This text is not a technical one, although it is related to technical issues. I did not come up with these ideas myself, I picked them up when I attended a conference on grid computing. The problem described caught my interest, because as a programmer, it frustrates me that I never have the time to write the code I would like to write.
Suppose you would write everything down what you're thinking, pen every thought down on paper until you die, then you will find that when you die, you still haven't written down everything you ever thought. This is because you can think many, many times faster than you can write. This is known as the bandwidth problem.
Computers have a central processing unit (or cpu), and memory in the form of RAM memory and disk memory. To accept input, there is a keyboard and it has a screen to show output on. Humans are much alike, our brain serves as both cpu and memory, our eyes and ears are receptors (input devices) and we can talk or use facial expressions for output. Of course, we weren't modeled after computers, computers were (more or less) modeled after us instead.
Inside a computer, the fastest component is the cpu. It has a certain amount
of bits per second it can process. The speed with which it can get bits from
memory, however, is limited by the bandwidth of the bus (or channel) that
connects the cpu to the memory and by the speed of the memory itself.
This bandwidth is much like with traffic: the broader the highway, the more
cars can pass in one hour.
The output to disk, compared to the speed of a cpu, is very slow. We can
descend the chain even further; tape I/O is usally slower than disk I/O.
As said, humans are much alike. Our brain works relatively fast, and our eyes can receive a fair amount of data. Our ears work slower, and compared to a dog our noses aren't very good -- what I'm trying to say is that our input devices are quite slow. Same goes for our output devices, our speech is dreadfully slow and we cannot work very fast with our hands. The problem is that the bandwidth of our brain is by factors larger than the bandwidth of our input and output devices.

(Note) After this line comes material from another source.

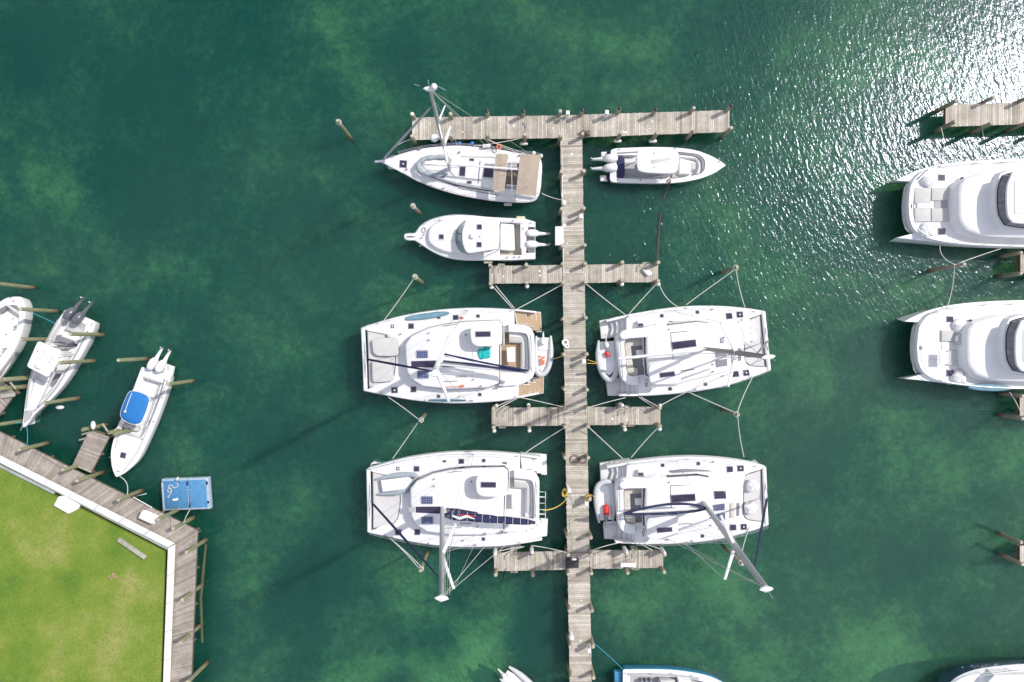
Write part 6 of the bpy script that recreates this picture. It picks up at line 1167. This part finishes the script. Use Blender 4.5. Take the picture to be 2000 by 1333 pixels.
pts = catmull([tuple(q(x, y, .62)) for x, y in ((1570, 560), (1580, 590), (1545, 605), (1520, 580), (1495, 595), (1520, 625), (1495, 645), (1490, 620), (1515, 610), (1520, 645), (1500, 675), (1488, 685), (1510, 690))], 4); mb = MB(); mb.tube(pts, .028, 6); single('rope_heap', 'white rope tangled on the upper left of the blue raft', 'rope', mb, rope)
mb = MB(); mb.ball(q(1550, 712, .66), (.22, .1, .07)); mb.ball(q(1572, 704, .64), (.1, .07, .05)); single('rag', 'crumpled white rag on the blue raft', 'rag', mb, whitecl)
mb = MB(); a_, b_ = Vector(q(1562, 540, .7)), Vector(q(1584, 512, .8)); mb.tube([a_, a_.lerp(b_, .2), a_.lerp(b_, .8), b_], [.04, .09, .09, .04], 10); single('small_fender', 'small white fender on the top edge of the blue raft', 'fender', mb, fend, 'fenders round the harbour')

# ------------------------------------------------------------------ power catamarans at the right edge
def power_cat(second):
    q = Z(1700, 180, 3.507); zd = 1.95
    lab = 'white power catamaran at the right edge with a tender on its foredeck and blue board, lower of two' if second else 'white power catamaran at the right edge with grey sun pads on its foredeck, upper of two'
    at = q(700, 780); t = T('power_catamaran', lab if len(lab.split()) <= 16 else ('white power catamaran at right edge carrying a blue board, round white bag on foredeck' if second else 'white power catamaran at right edge with grey foredeck sun pads, just below the glitter'), 'catamaran', (at.x, at.y, 0), 'power catamarans at the right edge')
    up = [(175, 605), (235, 575), (330, 535), (460, 500), (600, 480), (760, 468), (900, 462), (1050, 460), (1300, 462), (1370, 480)]; dn = [(1370, 1060), (1300, 1074), (1050, 1072), (900, 1070), (760, 1062), (600, 1050), (480, 1035), (330, 1015), (178, 1000)]
    H1 = segs(up, [(1370, 480), (1370, 650)], [(1370, 650), (900, 650), (500, 642), (310, 618), (175, 609)]); H2 = segs([(1370, 890), (1370, 1060)], dn, [(178, 998), (310, 962), (500, 900), (900, 890), (1370, 890)])
    for Hh in (H1, H2):
        P = ccw(XY(q, Hh, 1.7)); cyh = sum(p[1] for p in P) / len(P); nar = lambda f, dx: [(p[0] + dx * max(0, 1 - (p[0] - min(a[0] for a in P)) / 6), cyh + (p[1] - cyh) * f) for p in P]; t.part('hull', MB().loft([(nar(.55, .5), -.5), (nar(.68, .35), .05), (nar(.85, .18), .9), (P, 1.62), (nar(.97, .06), 1.72)]), gelb, angle=60)
    dk = segs([(345, 545), (460, 508), (600, 488), (760, 476), (1050, 468), (1340, 470)], [(1340, 470), (1340, 1066)], [(1340, 1066), (1050, 1064), (760, 1054), (600, 1042), (480, 1026), (390, 1005)], [(390, 1005), (330, 975), (285, 930), (262, 870)], [(262, 870), (256, 780), (262, 690)], [(262, 690), (280, 620), (345, 545)])
    P = ccw(XY(q, dk, zd)); t.part('deck', MB().loft([(inset(P, .06), 1.0), (P, 1.6), (P, zd - .06), (inset(P, .03), zd - .02), (inset(P, .07), zd)]), gel, angle=40)
    t.part('bulwark', MB().loft([(inset(P, -.002), zd - .08), (inset(P, .03), zd + .10), (inset(P, .12), zd + .10), (inset(P, .15), zd - .02)], cap0=False, cap1=False), gel)
    # raised saloon front, wraps to the side decks
    sf = segs([(598, 700), (608, 640), (650, 590)], [(650, 590), (760, 555), (900, 535), (1300, 525)], [(1300, 525), (1300, 1010)], [(1300, 1010), (900, 1000), (760, 985), (655, 950)], [(655, 950), (608, 888), (598, 820)], [(598, 820), (598, 700)]); P2 = ccw(XY(q, sf, 3.0))
    t.part('saloon', MB().loft([(inset(P2, -.10), zd - .01), (inset(P2, -.02), 2.3), (inset(P2, .04), 2.75), (inset(P2, .16), 2.93), (inset(P2, .4), 3.0)]), gel, angle=50); pass
    # flybridge with raked windows
    fb = segs([(850, 760), (855, 650), (890, 560)], [(890, 560), (1000, 530), (1280, 525)], [(1280, 525), (1280, 960)], [(1280, 960), (1050, 950), (905, 925)], [(905, 925), (862, 850), (850, 760)]); P3 = ccw(XY(q, fb, 3.4)); hi_ = [(p[0], p[1]) for p in P3]
    t.part('flybridge', MB().loft([(inset(P3, -.12), 2.97), (inset(P3, -.05), 3.2), (P3, 3.4), (inset(P3, .1), 3.42)]), gel, angle=35); t.part('window_frame', MB().loft([(inset(P3, .14), 3.40), (inset(P3, .16), 3.48), (inset(P3, .24), 3.48)]), glass)
    cx, cy = sum(p[0] for p in P3) / len(P3), sum(p[1] for p in P3) / len(P3)
    G0 = inset(P3, .20); G1 = [(p[0] + (.55 if p[0] < cx else 0) * max(0, min(1, (cx - p[0]) / 3)), cy + (p[1] - cy) * .86) for p in inset(P3, .35)]
    t.part('windscreen', MB().loft([(G0, 3.48), (G1, 4.25)], cap1=False), mat('grey_windscreen', (0.26, 0.26, 0.28), .15, noise=.4, nscale=1.5) if 'grey_windscreen' not in MATS else MATS['grey_windscreen'])
    n3 = len(G0)
    for i in range(0, n3, 3):
        if G0[i][0] < cx + 1: line_part(t, 'mullion', [(G0[i][0], G0[i][1], 3.5), (G1[i][0], G1[i][1], 4.26)], .03, midgrey)
    ht = segs([(935, 760), (940, 640), (975, 548)], [(975, 548), (1060, 530), (1300, 530)], [(1300, 530), (1300, 905)], [(1300, 905), (1060, 903), (980, 895)], [(980, 895), (945, 850), (935, 760)]); P4 = ccw(XY(q, ht, 4.5)); t.part('hardtop', MB().loft([(inset(P4, .06), 4.25), (P4, 4.36), (inset(P4, .03), 4.46), (inset(P4, .2), 4.52)]), gel, angle=35)
    P5 = ccw(XY(q, [(985, 600), (1280, 600), (1280, 835), (985, 835)], 4.55)); t.part('roof_panel', MB().prism(round_poly(P5, .2), 4.5, 4.57, .03), gel)
    line_part(t, 'saloon_window', [q(x, y, 2.18) for x, y in ((628, 586), (596, 640), (590, 700), (589, 820), (600, 884), (648, 950))], .085, glass, flat=2.2)
    # foredeck
    if not second:
        for pts in ([(303, 655), (418, 657), (412, 762), (303, 765)], [(420, 655), (556, 655), (556, 742), (420, 745)], [(303, 795), (415, 795), (415, 888), (306, 890)], [(418, 795), (556, 795), (556, 886), (420, 888)]): poly_part(t, 'sun_pad', q, pts, zd, zd + .12, cushion, .04)
        poly_part(t, 'foredeck_well', q, [(440, 745), (535, 742), (535, 795), (440, 795)], zd, zd + .04, greyfl, 0); poly_part(t, 'locker_lid', q, [(320, 762), (418, 762), (418, 795), (320, 795)], zd, zd + .10, gel, .02)
    else:
        for pts in ([(430, 660), (535, 660), (540, 735), (430, 738)], [(470, 800), (590, 800), (590, 900), (470, 900)]): poly_part(t, 'sun_pad', q, pts, zd, zd + .14, cushion, .04)
        poly_part(t, 'white_table', q, [(417, 800), (477, 800), (477, 885), (417, 885)], zd + .55, zd + .6, gel, .02); poly_part(t, 'foredeck_well', q, [(430, 745), (540, 742), (540, 795), (430, 795)], zd, zd + .04, nonskid, 0)
        for k in range(6): line_part(t, 'deck_seam', [q(345, 660 + 40 * k, zd + .005), q(430, 660 + 40 * k, zd + .005)], .010, cushion)
    poly_part(t, 'door_recess', q, [(540, 745), (597, 730), (597, 800), (540, 795)], zd, zd + .05, black, 0)
    hatch(t, q, 464, 565, 512, 608, zd + .02); hatch(t, q, 464, 932, 514, 978, zd + .02); hatch(t, q, 279, 769, 297, 796, zd + .02)
    for y0, y1, s in ((618, 770, 1), (818, 955, -1)):
        pts = [q(275, y0, 2.0), q(238, y0 + 35 * 1, 1.6), q(232, (y0 + y1) / 2 + 6, 1.5), q(240, y1 - 20, 1.7), q(258, y1, 2.0)]; line_part(t, 'bridle', catmull([tuple(p) for p in pts], 5), .035, rope)
    lifeline(t, XY(q, catmull([(360, 545), (460, 512), (600, 492), (760, 480), (1050, 472), (1300, 474)], 3), zd), zd + .1); lifeline(t, XY(q, catmull([(400, 1003), (480, 1022), (600, 1038), (760, 1050), (1050, 1060), (1300, 1062)], 3), zd), zd + .1)
    line_part(t, 'inner_rail', [q(x, y, 2.35) for x, y in catmull([(420, 530), (340, 590), (300, 660), (288, 780), (296, 880), (340, 950), (440, 1005)], 4)], .022, steel)
    for x, y, a in ((475, 510, .1), (720, 488, 0), (475, 1030, 0), (720, 1035, 0), (385, 535, .3)): cleat(t, q(x, y, zd + .1), a, .3)
    line_part(t, 'rope_tail', [q(850, 490, zd + .12), q(900, 478, zd + .12), q(940, 482, zd + .12)], .02, rope)
    return t
pc1 = power_cat(False); pc2 = power_cat(True)
q2 = Z(1700, 480, 3.703); q1 = Z(1700, 180, 3.507)
place(pc2, q1(175, 605, 1.7), q2(245, 547, 1.7), 0.0)
bean(q1, 395, 600, 'white bean bag on the upper bow corner of the upper power catamaran', .62); bean(q1, 380, 950, 'white bean bag on the lower bow corner of the upper power catamaran', .58)
q = q2; bean(q, 648, 585, 'white bean bag on the upper bow corner of the lower power catamaran', .62); bean(q, 638, 955, 'white bean bag on the lower bow corner of the lower power catamaran', .58)
mb = MB(); c = q(645, 678, 2.1); mb.tube([(c.x, c.y, 1.97), (c.x, c.y, 2.12), (c.x, c.y, 2.34), (c.x, c.y, 2.40)], [.40, .46, .46, .38], 24); single('round_pouf', 'round pale grey pouf on the lower power catamaran foredeck', 'pouf', mb, cushion)
board_bag(((705, 1022), (1015, 1032)), .26, 2.15, board, 'blue board on the side deck of the lower power catamaran')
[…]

As a programmer, I use my hands to write a computer program. Because my brain
is working much faster than my hands, I keep getting new ideas before I've
finished typing the program I was currently working on. From time to time,
this becomes very frustrating, because I never get to write the programs that
I actually wanted to write. (I guess writers or painters must have the very
same problem.)
I must add though, that this is also caused by lack of time. But the time
itself is needed only because my I/O devices are too slow to keep up with the
brain.
Humans are too slow to do more than one big thing in their lives. However,
we are with many and each of us can do a small piece of a larger job. This is
much like an ant-farm or, to stay with computers, like a cluster of
workstations. One of the keys to success in making efficiently use of all
resources in a cluster is management, but that is a completely different
story.
Also, we need to teach our next generations our knowledge, which takes a
considerable amount of time (again, because our I/O devices are slow) and
therefore it sometimes takes generations to tackle certain problems.